Meskipun begitu, jangan sampai El Dio (Sang Dewa) melakukan satu hal. Yaitu, merusak apa yang sebelumnya secara gemilang pernah dibangunnya: kejayaan Sepakbola Argentina. Jiak itu dilakukan, seluruh Argentina tak segan menghabisinya. Itulah yang terjadi pada oktober 2009. Setelah kalah diempat pertandingan Pra-Piala Dunia dan terancam tidak lolos ke Piala Dunia 2010, publik Argentina ramai-ramai menuntu Diego Maradona mundur dari kursi kepelatihannya.
Sepakbola, lebih-lebih di Negara seperti Argentina atau Brazil (yang tak memilik hal lain yang bisa dibanggakan selain permainan indah itu), adalah segala-galanya. Ditempat seperti di Argentina atau Brazil, sepakbola bukan semata permainan, apalagi sekadar alat mendapatkan kesenangan. Sepakbola adalah tujuan hidup mereka. Pada saat kehidupan sehari-hari sama sekali tak memberi harapan, maka kepada sepakbola semua asa ditumpahkan.
“Saat menang, mereka lupa segala masalah mereka. Mereka bahagia, lalu pesta pora. Namun saat mereka kalah, mereka merasa tak berguna dan merasa mereka ditakdirkan untuk gagal, tidak hanya dalam sepakbola, tapi dalam segala hal.” Alex Bellos, Penulis buku Futebol: Soccer, the Brazilian Way.
***
Sepakbola diakui telah mengalahkan lambang negara, bendera, bahasa, hingga warna kulit, untuk menjadi alat identifikasi dari sebuah kumpulan massa, atau bahkan sebuah bangsa. “Komunitas yang dibayangkan oleh berjuta-juta orang tampak jauh lebih nyata dalam sebuah tim yang terdiri atas sebelas orang.” Eric Hobsbawm, Sejarawan Kondang
Sebagai alat identifikasi sebuah kumpulan massa, apalagi massa tersebut adalah sebuah bangsa, sebelas orang menjadi bagian dari tim sepakbola menghadapi kenyataan pelik dari para pendukungnya. Pertama, mereka dituntut untuk selalu tampil sempurna. Kedua, seperti umumnya kumpulan massa, para pendukung tim sepakbola memilih berpikir sederhana.
Sebagai pemuja kesempurnaaan, para pendukung tim sepakbola membenci kekalahan. Meskipun demikian, yang paling tidak bisa mereka terima adalah kelemahan. Konsekuensi paling logis.

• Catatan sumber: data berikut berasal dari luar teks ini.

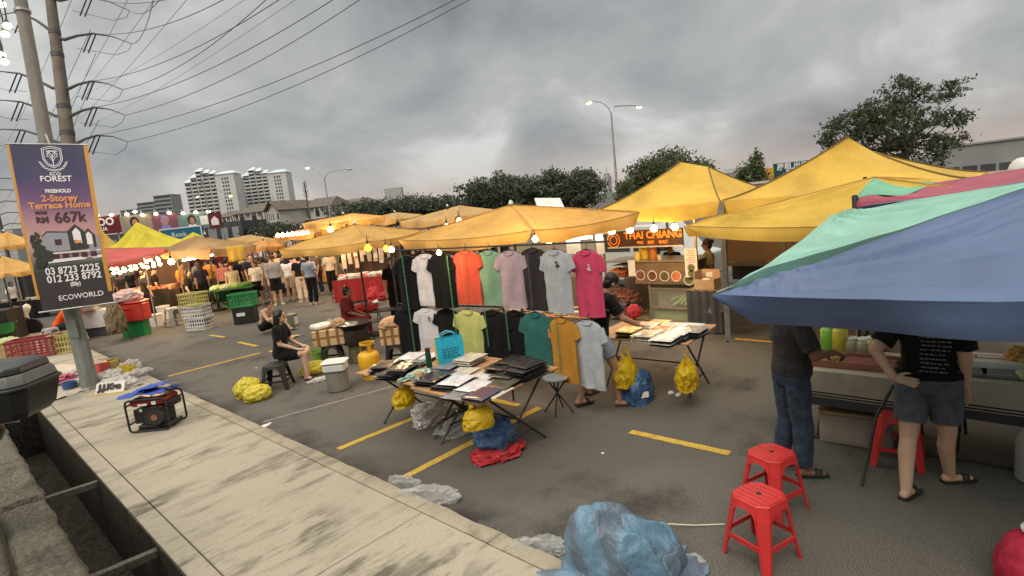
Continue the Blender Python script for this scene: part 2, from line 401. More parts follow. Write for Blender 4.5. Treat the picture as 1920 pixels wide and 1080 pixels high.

Dari kecenderungan ini adalah mudahnya mereka menimpakan kesalahan kepada pihak lain atas ketidaksempurnaan yang mereka (atau tim yang mereka dukung) dapatkan. Namun, bentuk paling ekstrim dari fakta psikologis semacam ini adalah munculnya pihak yang dikambinghitamkan. Dan disinilah sejarah Piala Dunia mencatat nama-nama seperti Moachir Barbosa, David Ginola, dan David Beckham. Dari sini pula, dunia sepakbola, lebih-lebih ajang seperti Piala Dunia, selalu saja melahirkan “teori konspirasi”-nya sendiri.
Disisi lain, cara berpikir sederhana seperti itu tidak memberi ruang pendalaman dan perenungan. Dunia, bagi pendukung tim sepakbola (baik dilevel klub atau internasional), hanya terbagi menjadi dua bagian: kalah dan menang, hitam dan putih, si menang dan si kalah, pahlawan dan penjahat. Para pendukung tim sepakbola tidak mengenal area abu-abu. Jika kalimat klise “menang dan kalah dalam sepakbola adalah hal biasa” benar, tentu tak ada kesedihan massal rakyat Brazil pascakekalahan di final Piala Dunia 1950.
***
Buku ini tidak berisi daftar kriminal. Bahkan, jika anda memandang dari sudut lain, malah hampir mendekati buku tentang para pahlawan. Sebab, kebanyakan para penjahat yang masuk daftar ini memiliki sisi kepahlawanannya sendiri. Atau, malah amat mungkin, mereka menjadi penjahat karena mereka pada dasarnya adalah pahlawan (yang tidak sempurna); atau, paling tidak, para penjahat itu adalah mereka yang sebelumnya diharapkan menjadi pahlawan.
Moachir Barbosa adalah contohnya. Kipper Brazil pada Piala Dunia 1950 ini hanya membutuhkan sebuah penyelamatan untuk mengukuhkan namanya menjadi salah satu pahlawan sepakbola terbesar Brazil. Namun, dia gagal. Dan, itu langsung membalikan peruntungannya: dari “calon pahlawan yang dipuja” menjadi “penjahat yang paling dibenci”.
Demikian juga Roberto Rojas dari Chile, David Ginola dari Perancis, hingga Diego Armando Maradona dari Argentina. Mereka, pada dasarnya, adalah para pahlawan yang mengalami kegagalan. Dan dari situlah, sebagian besar para “penjahat” (dengan tanda petik) dalam buku ini dilahirkan.